The Personal Injury Lawyer – Reimagining our Labour – June 2014

The Personal Injury LawyerElaine Russell

Former MASS Scottish Region Coordinator and Partner Personal Legal Services, Irwin Mitchell Scotland LLP

Personal Injury (PI) lawyers have got a poor reputation, almost as popular as Luis Suarez at a conference of orthodontists.  So – why are we held in such low esteem?

“You always think that something like this will never happen to you, it’s always someone else.  It’s been an incredibly difficult time for me and my family;  we still have a long way to go.  The solicitor was a level head in all this turmoil, with our best interests at heart.  I’m glad that’s one side we don’t need to focus on and we can move towards a more positive future that has been made available.”

The quote is from a client who was injured in a road traffic collision and suffered catastrophic injuries.   Feedback like this from clients is the reason why I became a PI lawyer.  I did not become a PI lawyer to involve myself in Human Resource management or general managerialism – however, the realities of employment relationships in the law means that for solicitors employed in UK law firms, management sometimes has to come before being a PI lawyer.

So what has happened to the law in the last 20 years when I was full of aspirations when I was studying law?  For the PI lawyer who retired in 1994 HR, operations, resource management, deskilling and so on would have been concepts that were alien to them.

Employment within the law has been “hollowed out” in the same way as other professional areas of employment.  Does that make the PI lawyer and what they can add in terms of value to the client and society hollow as well?

The cost of labour and the fact that institutions and fixed costs recovery require legal services to be delivered at the lowest possible cost – while providing a “Rolls Royce service” of client care has contributed to an exceptionally difficult business environment.   Turnover has to be substantial (if that is achievable), staff costs need to be low and the numbers of hours worked to ensure that client delivery is of a sufficiently high standard means that the application of law is suffering in the same way as other areas of employment.

Research this week has shown that universities are training too many graduates for current vacancies.   Lawyers – unlike university lecturers – are not on zero hours contracts but is it only a matter of time?
In the period since 1979 the UK has witnessed an attack on professional employment processes.  Literature uses the term deskilling to describe this process.   However as PI lawyers we have had to multi- skill and up skill just to survive in our current environment.  PI lawyers are subject to managerial processes and we are required to explain ourselves, our processes and our existence as a result of increased managerialism in a way that we didn’t have to 25 years ago.  Think about a PI lawyer who retired in 1994, could they navigate their way around being a PI lawyer in 2014?  For those of us who practiced in 1994 we have had to adapt and flex or sink in that hollowed out vessel.

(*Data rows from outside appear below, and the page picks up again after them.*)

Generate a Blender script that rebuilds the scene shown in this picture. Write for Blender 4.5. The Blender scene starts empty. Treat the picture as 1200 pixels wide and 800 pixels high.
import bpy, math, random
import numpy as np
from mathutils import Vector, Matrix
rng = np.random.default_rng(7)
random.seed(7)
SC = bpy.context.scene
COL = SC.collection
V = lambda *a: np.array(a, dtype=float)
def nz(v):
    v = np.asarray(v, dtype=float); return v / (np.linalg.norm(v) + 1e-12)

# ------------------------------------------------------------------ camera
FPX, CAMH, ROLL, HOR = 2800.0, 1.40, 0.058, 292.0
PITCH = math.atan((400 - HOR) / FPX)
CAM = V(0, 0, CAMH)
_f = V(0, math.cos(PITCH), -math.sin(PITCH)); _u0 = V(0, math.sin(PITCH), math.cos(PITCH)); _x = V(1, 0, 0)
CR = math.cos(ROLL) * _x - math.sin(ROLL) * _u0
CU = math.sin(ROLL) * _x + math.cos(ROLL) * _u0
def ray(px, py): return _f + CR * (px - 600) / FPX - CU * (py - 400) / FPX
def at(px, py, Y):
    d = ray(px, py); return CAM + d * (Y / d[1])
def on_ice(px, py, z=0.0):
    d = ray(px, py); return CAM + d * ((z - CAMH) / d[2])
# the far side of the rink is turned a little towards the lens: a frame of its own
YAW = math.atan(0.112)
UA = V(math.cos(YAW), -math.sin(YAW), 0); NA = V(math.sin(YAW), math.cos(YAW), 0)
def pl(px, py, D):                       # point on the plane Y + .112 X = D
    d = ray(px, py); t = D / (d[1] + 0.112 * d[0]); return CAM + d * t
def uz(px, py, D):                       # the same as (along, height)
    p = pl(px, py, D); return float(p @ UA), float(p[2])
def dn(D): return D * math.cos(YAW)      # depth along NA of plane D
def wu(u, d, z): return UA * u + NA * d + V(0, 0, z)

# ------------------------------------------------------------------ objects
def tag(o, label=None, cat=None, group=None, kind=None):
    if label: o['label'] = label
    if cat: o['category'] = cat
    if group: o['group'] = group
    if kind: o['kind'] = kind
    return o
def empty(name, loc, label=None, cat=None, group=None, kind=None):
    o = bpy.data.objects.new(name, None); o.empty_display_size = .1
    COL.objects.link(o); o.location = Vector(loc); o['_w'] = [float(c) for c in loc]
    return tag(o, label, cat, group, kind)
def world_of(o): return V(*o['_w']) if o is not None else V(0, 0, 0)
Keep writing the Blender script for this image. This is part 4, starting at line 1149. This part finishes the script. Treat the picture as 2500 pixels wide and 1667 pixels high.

The big question for me and for our profession is how can we reimagine our role not just as solicitors operating within legislation and models that have devalued the PI lawyer but in terms of our relationship with the public?  How do we get a new role?  How can we make sure our clients don’t suffer through lack of access to justice and continue to have excellent representation?

There is surely a happy medium here.  It is a fact that PI law has been attacked in terms of its integrity and the pressures that have been exerted on our profession.  I am proud to say that I and the members of MASS represent injured people.  I make no excuses for being a PI lawyer and I want to use my imagination and create a profession that I can tell my children is a good place to be – a career path for the future that has integrity.

I wrote on my application form for my law degree – “I want to make a difference”.  Clichéd – yes, honorable – who knows?  I still want to make a difference and as PI lawyers we need to redefine our roles in order to ensure that we continue to use our imaginations and make that difference surely?

“You have enabled me to plan for my future with much greater confidence than would have been the case otherwise.”

This is a quote from a client who was injured in a road traffic accident and it’s one that resonates with me when I look to the future of our profession and what we need to create.